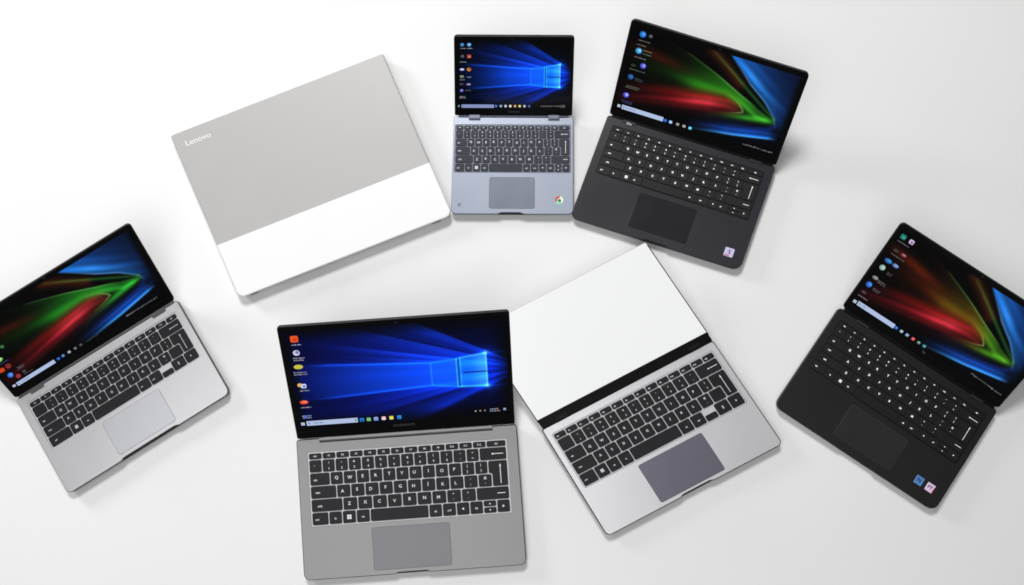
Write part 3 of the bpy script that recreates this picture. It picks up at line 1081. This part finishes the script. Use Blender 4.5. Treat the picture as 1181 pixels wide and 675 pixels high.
hinge_cover(root, 'L6', M['hinge_black'], bw)
make_screen(lid, 'L6', (.022, .085, .978, .945), lambda u, v: streak_paper(u, v, 'olive'), deco_l6, lw)
webcam(lid, 'L6', .5, .972, lw)
lettering(lid, 'hp', 0, .062 * H, .00055, .0055, 'logo_grey', lw, .02)

# ----------------------------------- 6 bright silver laptop with blank screen, painted white with a reflection
root, bw, lw = laptop('L4', 'bright silver laptop opened almost flat with a blank screen painted white with a reflection',
                      'bright_silver', 'dark_edge', (.036, .431, .962, .924), 'compact', 'key_grey', 'legend', 'tray_silver_sheen', .0015,
                      .0048, .02, (.320, .039, .683, .386), 'pad_violet', 'pad_violet', .008, .004, (.419, .604), rim=.0015, rim_mat=1)
W, D, H, Wl = P['L4'][3], P['L4'][4], P['L4'][6], P['L4'][8]
lid = make_lid(root, 'L4', M['bright_silver'], M['bright_silver'], lw, .003, .004, bezel=None)
for sgn in (-1, 1):
    ea, eb = sorted((sgn * (Wl / 2 + .0003), sgn * (Wl / 2 - .0010)))
    side_box(lid, 'bezel', M['dark_edge'], ea, .006, eb, H - .004, -.004, .0008, lw, .0003)
mb = MB()
a = Wl / 2
p = rounded(rect(-a + .0006, -.0052, a - .0006, H * .060), .002, 3)
mb.loft([(p, -.0012), (p, .0006), (inset(p, .0005), .0010)], 0, top=0)
mb.loft([(rect(-a + .002, H * .040, a - .002, H * .044), .0009), (rect(-a + .002, H * .0405, a - .002, H * .0435), .0016)], 0, top=0)
mb.build('hinge_cover', [M['hinge_black']], lid, lw)
for u in (.12, .90):
    side_box(root, 'hinge', M['hinge_black'], (u - .5) * Wl + P['L4'][10] - .010, D / 2 + .0005, (u - .5) * Wl + P['L4'][10] + .010, D / 2 + .0078, T + .0012, T + .0046, None, .002)


def white_glare(u, v):  # white reflection on the blank display, painted as its glow
    img = np.zeros(u.shape + (3,))
    b = 238 + 3 * (1 - u) + 3 * v
    img[..., 0], img[..., 1], img[..., 2] = b, b + .5, b + 1.5
    return img


make_screen(lid, 'L4', (.0046, .062, .9954, .9985), white_glare, lambda d: None, lw, 30, 20)

# ----------------------------------- 7 closed laptop, grey and white lid
x, y, r, W, D, tap, Z, sh = -0.29283, 0.3066, 0.37796, 0.33576, 0.26627, 0.01048, 0.02, -0.00977
root = thing('laptop', 'closed laptop with a two-tone lid, pale grey with a white band and small lettering', 'laptop', (x, y, 0), r, GROUP)


def cw(px, py, pz):
    k = py / D + .5
    return (px * (1 + tap * k) + sh * k, py, pz)


o = rounded(rect(-W / 2, -D / 2, W / 2, D / 2), [.010, .010, .004, .004], 6)
mb = MB()
mb.loft([(inset(o, .006), .0006), (inset(o, .0026), .0026), (inset(o, .0012), .0075), (inset(o, .0008), .0118), (inset(o, .0016), .0124)], 0, top=0, bottom=0)
base = mb.build('base', [M['lid_side']], root, cw)
mb = MB()
# lid: split at the colour line so each band is its own face set
prof = [(.0012, .0134), (.0002, .0142), (0.0, .0162), (.0002, .0182), (.0006, .0192), (.0012, .0198), (.0021, .02)]
ys = -D / 2 + .322 * D
prev = None
for d, z in prof:
    rr = mb.ring(inset(o, d), z)
    if prev:
        n = len(prev)
        for i in range(n):
            j = (i + 1) % n
            ym = (mb.v[prev[i]][1] + mb.v[prev[j]][1]) / 2
            xm0, xm1 = mb.v[prev[i]][1], mb.v[prev[j]][1]
            mi = 1 if ym < ys - .02 else 0
            # long side edges cross the colour line: cut them there
            if abs(xm0 - xm1) > .1:
                t = (ys - xm0) / (xm1 - xm0)
                va, vb = [tuple(mb.v[p0][k] + (mb.v[p1][k] - mb.v[p0][k]) * t for k in range(3)) for p0, p1 in ((prev[i], prev[j]), (rr[i], rr[j]))]
                k0 = len(mb.v)
                mb.v += [va, vb]
                mb.face((prev[i], k0, k0 + 1, rr[i]), 1 if xm0 < ys else 0)
                mb.face((k0, prev[j], rr[j], k0 + 1), 1 if xm1 < ys else 0)
            else:
                mb.face((prev[i], prev[j], rr[j], rr[i]), mi)
    else:
        mb.cap(rr, 1, True)
    prev = rr
pts = [mb.v[i] for i in prev]
low = [p for p in pts if p[1] < ys]; high = [p for p in pts if p[1] >= ys]
xl, xr = min(p[0] for p in pts), max(p[0] for p in pts)


def order(ps):
    cx = sum(p[0] for p in ps) / len(ps); cy = sum(p[1] for p in ps) / len(ps)
    return sorted(ps, key=lambda p: math.atan2(p[1] - cy, p[0] - cx))


for ps, mi in ((low, 1), (high, 0)):
    ps = order([(p[0], p[1]) for p in ps] + [(xl, ys), (xr, ys)])
    mb.sheet(ps, .02, mi)
lid = mb.build('lid', [M['lid_grey'], M['lid_white']], root, cw)
lettering(lid, 'Lenovo', -W / 2 + .036, D / 2 - .0205, .0202, .0118, 'logo_white', cw, .006, 1.12)
for xx, ww in ((-W / 2 + .022, .012), (W / 2 - .026, .014)):
    side_box(root, 'hinge', M['black_plastic'], xx - ww / 2, -D / 2 - .0004, xx + ww / 2, -D / 2 + .004, .0105, .0136, cw, .0008)
for yy, ww in ((-D / 2 + .022, .010), (-D / 2 + .045, .008)):
    side_box(root, 'port', M['black_plastic'], -W / 2 + .0002, yy - ww / 2, -W / 2 + .004, yy + ww / 2, .0055, .0085, cw, .0006)

# ------------------------------------------------------------------ lighting
wd = bpy.data.worlds.new('World')
scene.world = wd
wd.use_nodes = True
bg = wd.node_tree.nodes['Background']
bg.inputs['Color'].default_value = (0.96, 0.98, 1.0, 1)
bg.inputs['Strength'].default_value = 0.07


def area(name, loc, target, size, power, color, shape='SQUARE', sy=None):
    l = bpy.data.lights.new(name, 'AREA')
    l.shape = 'RECTANGLE' if sy else shape
    l.size = size
    if sy:
        l.size_y = sy
    l.energy = power
    l.color = color
    ob = bpy.data.objects.new(name, l)
    col.objects.link(ob)
    ob.location = loc
    ob.rotation_euler = (Vector(target) - Vector(loc)).to_track_quat('-Z', 'Y').to_euler()
    return ob


area('softbox_lamp', (-0.38, 2.05, 2.90), (0, -0.10, 0), 0.72, 79, (1, .996, .99))
area('ceiling_lamp', (-0.52, -0.75, 2.6), (-0.47, -0.75, 0), 2.0, 31, (.985, .99, 1))
area('window_lamp', (-2.2, 1.50, 0.95), (0.3, 0.15, 0), 0.6, 29, (.99, .995, 1))

# -------------------------------------------------------------------- camera
cd = bpy.data.cameras.new('camera')
cam = bpy.data.objects.new('camera', cd)
col.objects.link(cam)
cd.sensor_width = 36
cd.sensor_fit = 'HORIZONTAL'
cd.lens = 36 * 1168.57 / 1181
cam.location = (0, 0, 1.50005)
cam.rotation_euler = (0.087393, 0, 0)
cd.clip_start = 0.05
cd.clip_end = 50
scene.camera = cam

scene.view_settings.view_transform = 'Standard'
scene.view_settings.look = 'None'
scene.view_settings.exposure = 0
scene.view_settings.gamma = 1
scene.cycles.filter_width = 1.7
━━━━━━━━━━
• **Goal of the exercise**
From the material above, copy everything exactly but the pictures.

• **Written response**
Write part 3 of the bpy script that recreates this picture. It picks up at line 1081. This part finishes the script. Use Blender 4.5. Treat the picture as 1181 pixels wide and 675 pixels high.
hinge_cover(root, 'L6', M['hinge_black'], bw)
make_screen(lid, 'L6', (.022, .085, .978, .945), lambda u, v: streak_paper(u, v, 'olive'), deco_l6, lw)
webcam(lid, 'L6', .5, .972, lw)
lettering(lid, 'hp', 0, .062 * H, .00055, .0055, 'logo_grey', lw, .02)

# ----------------------------------- 6 bright silver laptop with blank screen, painted white with a reflection
root, bw, lw = laptop('L4', 'bright silver laptop opened almost flat with a blank screen painted white with a reflection',
                      'bright_silver', 'dark_edge', (.036, .431, .962, .924), 'compact', 'key_grey', 'legend', 'tray_silver_sheen', .0015,
                      .0048, .02, (.320, .039, .683, .386), 'pad_violet', 'pad_violet', .008, .004, (.419, .604), rim=.0015, rim_mat=1)
W, D, H, Wl = P['L4'][3], P['L4'][4], P['L4'][6], P['L4'][8]
lid = make_lid(root, 'L4', M['bright_silver'], M['bright_silver'], lw, .003, .004, bezel=None)
for sgn in (-1, 1):
    ea, eb = sorted((sgn * (Wl / 2 + .0003), sgn * (Wl / 2 - .0010)))
    side_box(lid, 'bezel', M['dark_edge'], ea, .006, eb, H - .004, -.004, .0008, lw, .0003)
mb = MB()
a = Wl / 2
p = rounded(rect(-a + .0006, -.0052, a - .0006, H * .060), .002, 3)
mb.loft([(p, -.0012), (p, .0006), (inset(p, .0005), .0010)], 0, top=0)
mb.loft([(rect(-a + .002, H * .040, a - .002, H * .044), .0009), (rect(-a + .002, H * .0405, a - .002, H * .0435), .0016)], 0, top=0)
mb.build('hinge_cover', [M['hinge_black']], lid, lw)
for u in (.12, .90):
    side_box(root, 'hinge', M['hinge_black'], (u - .5) * Wl + P['L4'][10] - .010, D / 2 + .0005, (u - .5) * Wl + P['L4'][10] + .010, D / 2 + .0078, T + .0012, T + .0046, None, .002)


def white_glare(u, v):  # white reflection on the blank display, painted as its glow
    img = np.zeros(u.shape + (3,))
    b = 238 + 3 * (1 - u) + 3 * v
    img[..., 0], img[..., 1], img[..., 2] = b, b + .5, b + 1.5
    return img


make_screen(lid, 'L4', (.0046, .062, .9954, .9985), white_glare, lambda d: None, lw, 30, 20)

# ----------------------------------- 7 closed laptop, grey and white lid
x, y, r, W, D, tap, Z, sh = -0.29283, 0.3066, 0.37796, 0.33576, 0.26627, 0.01048, 0.02, -0.00977
root = thing('laptop', 'closed laptop with a two-tone lid, pale grey with a white band and small lettering', 'laptop', (x, y, 0), r, GROUP)


def cw(px, py, pz):
    k = py / D + .5
    return (px * (1 + tap * k) + sh * k, py, pz)


o = rounded(rect(-W / 2, -D / 2, W / 2, D / 2), [.010, .010, .004, .004], 6)
mb = MB()
mb.loft([(inset(o, .006), .0006), (inset(o, .0026), .0026), (inset(o, .0012), .0075), (inset(o, .0008), .0118), (inset(o, .0016), .0124)], 0, top=0, bottom=0)
base = mb.build('base', [M['lid_side']], root, cw)
mb = MB()
# lid: split at the colour line so each band is its own face set
prof = [(.0012, .0134), (.0002, .0142), (0.0, .0162), (.0002, .0182), (.0006, .0192), (.0012, .0198), (.0021, .02)]
ys = -D / 2 + .322 * D
prev = None
for d, z in prof:
    rr = mb.ring(inset(o, d), z)
    if prev:
        n = len(prev)
        for i in range(n):
            j = (i + 1) % n
            ym = (mb.v[prev[i]][1] + mb.v[prev[j]][1]) / 2
            xm0, xm1 = mb.v[prev[i]][1], mb.v[prev[j]][1]
            mi = 1 if ym < ys - .02 else 0
            # long side edges cross the colour line: cut them there
            if abs(xm0 - xm1) > .1:
                t = (ys - xm0) / (xm1 - xm0)
                va, vb = [tuple(mb.v[p0][k] + (mb.v[p1][k] - mb.v[p0][k]) * t for k in range(3)) for p0, p1 in ((prev[i], prev[j]), (rr[i], rr[j]))]
                k0 = len(mb.v)
                mb.v += [va, vb]
                mb.face((prev[i], k0, k0 + 1, rr[i]), 1 if xm0 < ys else 0)
                mb.face((k0, prev[j], rr[j], k0 + 1), 1 if xm1 < ys else 0)
            else:
                mb.face((prev[i], prev[j], rr[j], rr[i]), mi)
    else:
        mb.cap(rr, 1, True)
    prev = rr
pts = [mb.v[i] for i in prev]
low = [p for p in pts if p[1] < ys]; high = [p for p in pts if p[1] >= ys]
xl, xr = min(p[0] for p in pts), max(p[0] for p in pts)


def order(ps):
    cx = sum(p[0] for p in ps) / len(ps); cy = sum(p[1] for p in ps) / len(ps)
    return sorted(ps, key=lambda p: math.atan2(p[1] - cy, p[0] - cx))


for ps, mi in ((low, 1), (high, 0)):
    ps = order([(p[0], p[1]) for p in ps] + [(xl, ys), (xr, ys)])
    mb.sheet(ps, .02, mi)
lid = mb.build('lid', [M['lid_grey'], M['lid_white']], root, cw)
lettering(lid, 'Lenovo', -W / 2 + .036, D / 2 - .0205, .0202, .0118, 'logo_white', cw, .006, 1.12)
for xx, ww in ((-W / 2 + .022, .012), (W / 2 - .026, .014)):
    side_box(root, 'hinge', M['black_plastic'], xx - ww / 2, -D / 2 - .0004, xx + ww / 2, -D / 2 + .004, .0105, .0136, cw, .0008)
for yy, ww in ((-D / 2 + .022, .010), (-D / 2 + .045, .008)):
    side_box(root, 'port', M['black_plastic'], -W / 2 + .0002, yy - ww / 2, -W / 2 + .004, yy + ww / 2, .0055, .0085, cw, .0006)

# ------------------------------------------------------------------ lighting
wd = bpy.data.worlds.new('World')
scene.world = wd
wd.use_nodes = True
bg = wd.node_tree.nodes['Background']
bg.inputs['Color'].default_value = (0.96, 0.98, 1.0, 1)
bg.inputs['Strength'].default_value = 0.07


def area(name, loc, target, size, power, color, shape='SQUARE', sy=None):
    l = bpy.data.lights.new(name, 'AREA')
    l.shape = 'RECTANGLE' if sy else shape
    l.size = size
    if sy:
        l.size_y = sy
    l.energy = power
    l.color = color
    ob = bpy.data.objects.new(name, l)
    col.objects.link(ob)
    ob.location = loc
    ob.rotation_euler = (Vector(target) - Vector(loc)).to_track_quat('-Z', 'Y').to_euler()
    return ob


area('softbox_lamp', (-0.38, 2.05, 2.90), (0, -0.10, 0), 0.72, 79, (1, .996, .99))
area('ceiling_lamp', (-0.52, -0.75, 2.6), (-0.47, -0.75, 0), 2.0, 31, (.985, .99, 1))
area('window_lamp', (-2.2, 1.50, 0.95), (0.3, 0.15, 0), 0.6, 29, (.99, .995, 1))

# -------------------------------------------------------------------- camera
cd = bpy.data.cameras.new('camera')
cam = bpy.data.objects.new('camera', cd)
col.objects.link(cam)
cd.sensor_width = 36
cd.sensor_fit = 'HORIZONTAL'
cd.lens = 36 * 1168.57 / 1181
cam.location = (0, 0, 1.50005)
cam.rotation_euler = (0.087393, 0, 0)
cd.clip_start = 0.05
cd.clip_end = 50
scene.camera = cam

scene.view_settings.view_transform = 'Standard'
scene.view_settings.look = 'None'
scene.view_settings.exposure = 0
scene.view_settings.gamma = 1
scene.cycles.filter_width = 1.7